Professor Sarah Chinn (who looks exactly as much like a coal miner as you would expect a professor whose work “explores questions of race, sexuality, and gender in U.S. literature and culture, particularly in the 19th century” to look) Is not too happy about a new application offered by Microsoft. The app, to quote the über-leftist Nazi Party Radio NPR “is meant to help pedestrians avoid unsafe neighborhoods, bad weather and difficult terrain by taking information from maps, weather reports, crime statistics and demographics.”
Describing the application as “appalling” and being a humanities professor, Chinn had nothing intelligent to say about this application. In fact, she should be embarrassed to have said the following thing:
“Of course, an application like this defines crime pretty narrowly, since all crimes happen in all kinds of neighborhoods. I can’t imagine that there aren’t perpetrators of domestic violence, petty and insignificant drug possession, fraud, theft, and rape in every area.”
GPS for today comments:
What seems so interesting about these comments is that they don’t seem to take into account Microsoft having employees who employ common sense. Why would anyone with even a small amount of sense think that incidents of insider trading ought to be included right along with rapes and muggings when determining a safe or unsafe walking route?
I would be absolutely shocked with surprise if Chinn is not an ardent and passionate supporter of gun control. Decent citizens, in Chinn’s ideal world probably would be reduced to going through city neighborhoods unprotected neither by knowledge nor by firepower.
Radio Derb has further commentary on other ridiculous aspects of Chinn’s comments linked here.

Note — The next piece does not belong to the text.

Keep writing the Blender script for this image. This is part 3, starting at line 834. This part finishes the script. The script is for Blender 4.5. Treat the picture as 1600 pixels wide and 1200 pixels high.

Painful as it may be to think about, there are unsafe neighborhoods in American cities. People are best advised to avoid them. Those who refuse that advice are indeed taking their lives in their own hands. The risks of entering such neighborhoods may not be huge, but neither is the benefit. Having defended criminals in law courts for eight years, I can tell you that some of the denizens of such neighborhoods are not joking around. Having sat alone in jailhouse interview rooms with them, I clearly got the picture that I would not want to encounter such individuals in their natural habitat. One public defender in my town got mugged by his own client on the way out of the courthouse after he won his client’s trial. Such people tend to be low income. Such people tend to live in certain predictable areas of town, areas that outsiders may not be familiar with. This does not mean that everybody in such neighborhoods in evil, criminal, or even that they have bad breath. It means that crime statistics point to the existence of a certain number of people like that in that area. It only takes one such person to ruin your whole afternoon.
All of the above is obvious.
Being a good person, according to the Politically Correct, means the willingness to sacrifice one’s wealth, one’s health or even one’s life rather than acknowledge uncomfortable truths no matter how obvious.